Essentials conference planned for June

Published May 1, 2001

ESSENTIALS, a group of Canadian Anglicans hoping to direct the church back to its more orthodox roots and teachings, will hold its second national conference June 14-19, 2001, just two weeks before General Synod, with a full program and the theme “Lift High the Cross.”

Organizers have invited a controversial bishop, Maurice Sinclair of the Southern Cone of South America, as keynote speaker. They have also chosen to host the conference in the diocese of New Westminster, considered one of the most liberal on sexuality and ordination of gay priests within the national church.

The chair for the conference says the group is non-political. Essentials grew out of a conference in Montreal in 1994, and embraces a traditional view of Christian faith and practice. It is an amalgamation of three main organizations – The Prayer Book Society (which is Anglo-Catholic), Barnabas Anglican Ministries (Evangelical) and Anglican Renewal Ministries (Charismatic).

Rev. George Sinclair, priest of St. Alban the Martyr in the Diocese of Ottawa, said in an interview that the choice of location of Langley, B.C. came about because some Anglicans on Vancouver Island offered to host the conference in their area.

“The whole focus of the conference is meant to be positive. It was not designed to counteract the liberals,” he said.

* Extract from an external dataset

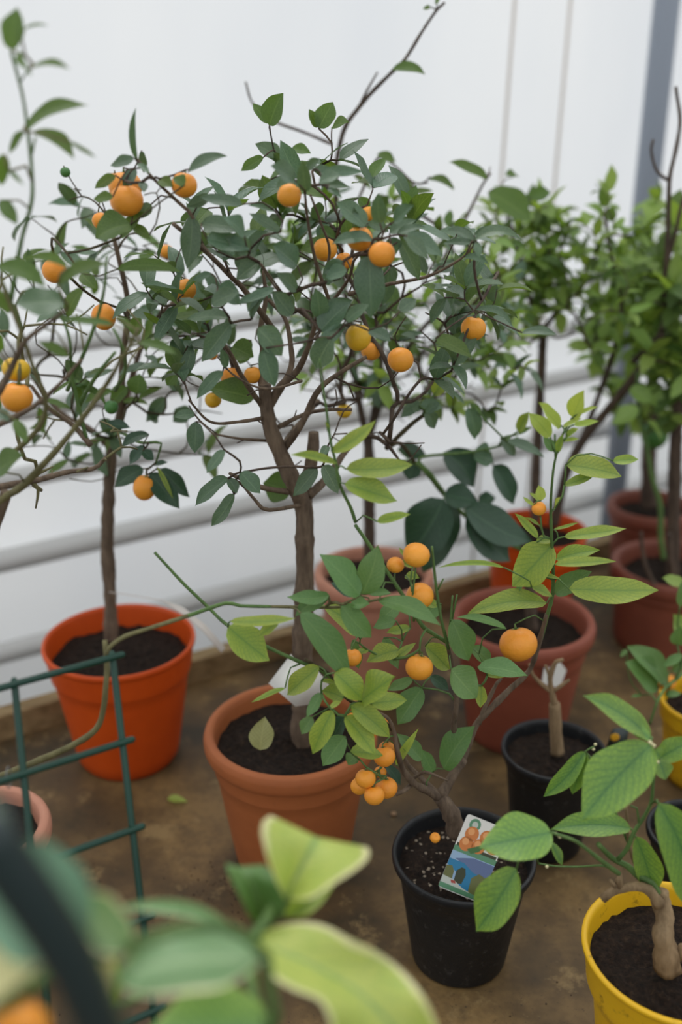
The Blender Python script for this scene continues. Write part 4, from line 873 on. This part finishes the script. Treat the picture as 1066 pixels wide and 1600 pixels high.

Mr. Sinclair said that Archbishop Sinclair (no relation) was invited to speak several years ago when the conference was being planned, and his invitation was in no way tied in to the recent publication of the archbishop’s book decrying the ordination of homosexual priests.

“He is a very spiritual, traditional Anglican, and we wanted to hear what he had to tell us,” said Mr. Sinclair.

In early June, the diocese of New Westminster’s synod plans to vote on whether to allow clergy to bless convenanted same sex unions, just two weeks before the Essentials conference. Archbishop Sinclair, with Archbishop Drexel Gomez of the West Indies, recently urged 34 Anglican primates meeting in the U.S. to adopt a tighter form of control over dioceses who failed to toe an orthodox line on sexuality. They also took a firm stand on those issues in their recently published series of essays, To Mend the Net: Anglican Faith and Order in Renewed Mission.

In the interview, Mr. Sinclair insisted that Essentials is not attempting to build a church within a church. “We are not a separatist movement,” he said. “Our mission is to call the Anglican Church of Canada to live out of its orthodox Christian heritage. At the very heart of our motivation is the ancient way of following Christ, while still remaining contemporary.”

The five-day conference will have 26 workshops and cover issues such as prayer ministry, youth ministry, computers and Christianity, contemporary and traditional music and healing ministry. There will be five international plenary speakers and seven Canadians to reflect the international focus of the conference, Mr. Sinclair noted.

Among the speakers are: Bishop Henry Scriven, suffragan bishop of the province of Europe; Rev. Peter Moore, president of Trinity Episcopal School for Ministry in Ambridge, Pa.; Bishop Ronald Ferris of the diocese of Algoma; Linda Tripp, vice-president of World Vision Canada, and Archbishop Yong Ping Chung, of the province of South Asia.

Essentials also plans to meet before General Synod on July 3 and 4 at the University of Waterloo. Dr. Don Lewis, of Regent College in British Columbia, who is organizing the pre-Synod meeting, said it will include a dinner, fellowship and a discussion about the Essentials conference, followed by a talk on Canadian Anglicanism’s place within global Anglicanism.